### GIVEN MATERIAL
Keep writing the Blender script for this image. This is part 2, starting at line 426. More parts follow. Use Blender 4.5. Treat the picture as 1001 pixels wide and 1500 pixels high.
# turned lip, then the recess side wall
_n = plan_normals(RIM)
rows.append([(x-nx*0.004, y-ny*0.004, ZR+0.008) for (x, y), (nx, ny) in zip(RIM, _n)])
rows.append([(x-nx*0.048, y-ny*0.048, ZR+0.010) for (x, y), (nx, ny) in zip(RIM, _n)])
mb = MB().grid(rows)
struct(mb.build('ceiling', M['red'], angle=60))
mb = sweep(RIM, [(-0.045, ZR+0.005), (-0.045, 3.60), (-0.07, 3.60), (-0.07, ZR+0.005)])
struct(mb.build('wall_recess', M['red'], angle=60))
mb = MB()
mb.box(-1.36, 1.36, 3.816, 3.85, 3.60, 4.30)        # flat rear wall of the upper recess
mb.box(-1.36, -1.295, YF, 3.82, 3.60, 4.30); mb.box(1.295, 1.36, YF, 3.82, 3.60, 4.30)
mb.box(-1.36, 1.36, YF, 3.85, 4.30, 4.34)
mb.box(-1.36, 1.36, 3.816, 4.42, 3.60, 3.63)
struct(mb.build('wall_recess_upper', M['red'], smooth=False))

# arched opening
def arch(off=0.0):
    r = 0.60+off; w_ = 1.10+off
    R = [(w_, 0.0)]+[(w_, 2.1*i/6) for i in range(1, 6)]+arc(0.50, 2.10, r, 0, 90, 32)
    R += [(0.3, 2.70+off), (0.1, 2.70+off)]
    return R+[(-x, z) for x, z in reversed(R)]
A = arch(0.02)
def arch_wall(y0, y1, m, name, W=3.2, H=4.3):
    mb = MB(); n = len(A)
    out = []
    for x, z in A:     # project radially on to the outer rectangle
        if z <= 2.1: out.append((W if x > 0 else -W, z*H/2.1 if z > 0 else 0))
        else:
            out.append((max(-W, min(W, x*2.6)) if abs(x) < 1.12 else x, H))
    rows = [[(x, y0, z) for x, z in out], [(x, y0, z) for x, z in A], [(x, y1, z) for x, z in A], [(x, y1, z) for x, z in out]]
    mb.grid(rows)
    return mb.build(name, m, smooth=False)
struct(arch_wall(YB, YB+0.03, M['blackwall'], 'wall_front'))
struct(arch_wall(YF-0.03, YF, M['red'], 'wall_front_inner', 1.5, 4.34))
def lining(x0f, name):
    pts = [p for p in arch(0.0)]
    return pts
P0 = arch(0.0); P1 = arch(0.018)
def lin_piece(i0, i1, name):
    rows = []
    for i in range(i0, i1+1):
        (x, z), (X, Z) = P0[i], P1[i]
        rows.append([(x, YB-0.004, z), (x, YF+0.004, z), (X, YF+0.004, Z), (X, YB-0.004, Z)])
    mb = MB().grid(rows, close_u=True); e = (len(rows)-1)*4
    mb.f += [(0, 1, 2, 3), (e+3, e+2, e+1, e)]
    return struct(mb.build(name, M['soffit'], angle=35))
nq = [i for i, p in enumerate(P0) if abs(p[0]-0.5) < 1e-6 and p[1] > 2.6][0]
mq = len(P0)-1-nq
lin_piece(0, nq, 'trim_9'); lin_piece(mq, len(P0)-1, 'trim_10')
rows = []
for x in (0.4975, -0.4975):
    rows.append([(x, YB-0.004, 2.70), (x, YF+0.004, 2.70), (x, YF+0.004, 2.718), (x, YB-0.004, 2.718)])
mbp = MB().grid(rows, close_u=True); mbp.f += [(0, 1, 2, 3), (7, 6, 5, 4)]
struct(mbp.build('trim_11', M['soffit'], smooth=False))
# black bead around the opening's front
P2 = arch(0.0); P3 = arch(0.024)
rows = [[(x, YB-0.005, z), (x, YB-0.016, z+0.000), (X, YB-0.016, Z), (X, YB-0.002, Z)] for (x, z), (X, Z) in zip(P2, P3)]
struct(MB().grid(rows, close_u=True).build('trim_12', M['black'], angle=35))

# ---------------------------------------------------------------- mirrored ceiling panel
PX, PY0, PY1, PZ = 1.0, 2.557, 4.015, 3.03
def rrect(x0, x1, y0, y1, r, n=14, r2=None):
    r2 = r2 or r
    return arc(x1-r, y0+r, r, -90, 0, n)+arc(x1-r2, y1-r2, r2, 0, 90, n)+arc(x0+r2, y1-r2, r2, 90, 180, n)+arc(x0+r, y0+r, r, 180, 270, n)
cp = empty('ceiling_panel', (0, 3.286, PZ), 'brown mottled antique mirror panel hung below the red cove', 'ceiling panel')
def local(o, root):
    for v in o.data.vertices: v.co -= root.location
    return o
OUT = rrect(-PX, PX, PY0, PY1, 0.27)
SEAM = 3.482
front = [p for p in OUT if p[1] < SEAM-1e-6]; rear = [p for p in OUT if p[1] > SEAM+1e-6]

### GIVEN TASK
Restate the data above word for word, please.

### CORRECT ANSWER
Keep writing the Blender script for this image. This is part 2, starting at line 426. More parts follow. Use Blender 4.5. Treat the picture as 1001 pixels wide and 1500 pixels high.
# turned lip, then the recess side wall
_n = plan_normals(RIM)
rows.append([(x-nx*0.004, y-ny*0.004, ZR+0.008) for (x, y), (nx, ny) in zip(RIM, _n)])
rows.append([(x-nx*0.048, y-ny*0.048, ZR+0.010) for (x, y), (nx, ny) in zip(RIM, _n)])
mb = MB().grid(rows)
struct(mb.build('ceiling', M['red'], angle=60))
mb = sweep(RIM, [(-0.045, ZR+0.005), (-0.045, 3.60), (-0.07, 3.60), (-0.07, ZR+0.005)])
struct(mb.build('wall_recess', M['red'], angle=60))
mb = MB()
mb.box(-1.36, 1.36, 3.816, 3.85, 3.60, 4.30)        # flat rear wall of the upper recess
mb.box(-1.36, -1.295, YF, 3.82, 3.60, 4.30); mb.box(1.295, 1.36, YF, 3.82, 3.60, 4.30)
mb.box(-1.36, 1.36, YF, 3.85, 4.30, 4.34)
mb.box(-1.36, 1.36, 3.816, 4.42, 3.60, 3.63)
struct(mb.build('wall_recess_upper', M['red'], smooth=False))

# arched opening
def arch(off=0.0):
    r = 0.60+off; w_ = 1.10+off
    R = [(w_, 0.0)]+[(w_, 2.1*i/6) for i in range(1, 6)]+arc(0.50, 2.10, r, 0, 90, 32)
    R += [(0.3, 2.70+off), (0.1, 2.70+off)]
    return R+[(-x, z) for x, z in reversed(R)]
A = arch(0.02)
def arch_wall(y0, y1, m, name, W=3.2, H=4.3):
    mb = MB(); n = len(A)
    out = []
    for x, z in A:     # project radially on to the outer rectangle
        if z <= 2.1: out.append((W if x > 0 else -W, z*H/2.1 if z > 0 else 0))
        else:
            out.append((max(-W, min(W, x*2.6)) if abs(x) < 1.12 else x, H))
    rows = [[(x, y0, z) for x, z in out], [(x, y0, z) for x, z in A], [(x, y1, z) for x, z in A], [(x, y1, z) for x, z in out]]
    mb.grid(rows)
    return mb.build(name, m, smooth=False)
struct(arch_wall(YB, YB+0.03, M['blackwall'], 'wall_front'))
struct(arch_wall(YF-0.03, YF, M['red'], 'wall_front_inner', 1.5, 4.34))
def lining(x0f, name):
    pts = [p for p in arch(0.0)]
    return pts
P0 = arch(0.0); P1 = arch(0.018)
def lin_piece(i0, i1, name):
    rows = []
    for i in range(i0, i1+1):
        (x, z), (X, Z) = P0[i], P1[i]
        rows.append([(x, YB-0.004, z), (x, YF+0.004, z), (X, YF+0.004, Z), (X, YB-0.004, Z)])
    mb = MB().grid(rows, close_u=True); e = (len(rows)-1)*4
    mb.f += [(0, 1, 2, 3), (e+3, e+2, e+1, e)]
    return struct(mb.build(name, M['soffit'], angle=35))
nq = [i for i, p in enumerate(P0) if abs(p[0]-0.5) < 1e-6 and p[1] > 2.6][0]
mq = len(P0)-1-nq
lin_piece(0, nq, 'trim_9'); lin_piece(mq, len(P0)-1, 'trim_10')
rows = []
for x in (0.4975, -0.4975):
    rows.append([(x, YB-0.004, 2.70), (x, YF+0.004, 2.70), (x, YF+0.004, 2.718), (x, YB-0.004, 2.718)])
mbp = MB().grid(rows, close_u=True); mbp.f += [(0, 1, 2, 3), (7, 6, 5, 4)]
struct(mbp.build('trim_11', M['soffit'], smooth=False))
# black bead around the opening's front
P2 = arch(0.0); P3 = arch(0.024)
rows = [[(x, YB-0.005, z), (x, YB-0.016, z+0.000), (X, YB-0.016, Z), (X, YB-0.002, Z)] for (x, z), (X, Z) in zip(P2, P3)]
struct(MB().grid(rows, close_u=True).build('trim_12', M['black'], angle=35))

# ---------------------------------------------------------------- mirrored ceiling panel
PX, PY0, PY1, PZ = 1.0, 2.557, 4.015, 3.03
def rrect(x0, x1, y0, y1, r, n=14, r2=None):
    r2 = r2 or r
    return arc(x1-r, y0+r, r, -90, 0, n)+arc(x1-r2, y1-r2, r2, 0, 90, n)+arc(x0+r2, y1-r2, r2, 90, 180, n)+arc(x0+r, y0+r, r, 180, 270, n)
cp = empty('ceiling_panel', (0, 3.286, PZ), 'brown mottled antique mirror panel hung below the red cove', 'ceiling panel')
def local(o, root):
    for v in o.data.vertices: v.co -= root.location
    return o
OUT = rrect(-PX, PX, PY0, PY1, 0.27)
SEAM = 3.482
front = [p for p in OUT if p[1] < SEAM-1e-6]; rear = [p for p in OUT if p[1] > SEAM+1e-6]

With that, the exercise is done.